Comments from participating student
Tomomi Sugiyama, Materials Engineering

As everything from the pre-visit lectures to the final presentations at the seminar was conducted in English, and with the constant flurry of questions from the proactive international participants, I often felt like I was at a university seminar overseas. It was a truly stimulating experience for all of the Japanese students who participated. I want to express my thanks to the professionals from Central Research Institute of Electric Power Industry and JFE Steel corporation who helped us throughout the event.

Report on plant visit from teaching assistant
Vincent Irawan, Metallurgy and Ceramics Science

Iron and steel have long been known as important materials for the development of human civilization. However, these advantages are diminished by the energy-voracious processes to obtain these materials such as reducing iron oxides and cleaning pig iron with a blast furnace and basic oxygen steel making. Thus, to impart environmental awareness to new students, a site visit was carried out at JFE Steel, Chiba Plant, on February 25 and 26, 2016.

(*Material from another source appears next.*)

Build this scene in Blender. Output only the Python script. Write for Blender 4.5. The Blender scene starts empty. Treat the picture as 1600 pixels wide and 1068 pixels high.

The Chiba factory consist of plants for iron-steel making and a coiling plant. First, iron oxides, flux, and cokes were discharged to the blast furnace. After that, the resulting iron (called pig iron due to its high impurity content) was moved into the basic oxygen furnace (BOF) in order to be converted into steel, but beforehand steel scraps were discharged into the BOF. According to JFE, this is carried out to recycle steel and protect the furnace. Finally, the resulting steel was continuously poured to form a thick, bed-like structure called a slab. These slabs were then rolled in hot conditions to prevent cracking and to form a thinner product. At this point, these steel plates enter the cold rolling process, in order to be wound up into coil. However, due to the limited capacity of the cold rolling process, these steel plates were piled up outdoors. One interesting aspect of JFE Steel technology is the hot continuous rolling process. Engineers pointed out that other steel making plants were often used to separately heat and roll the slab in different batches, which increased energy and time consumption. In the end, JFE introduced the technology used to concurrently heat and roll the slab.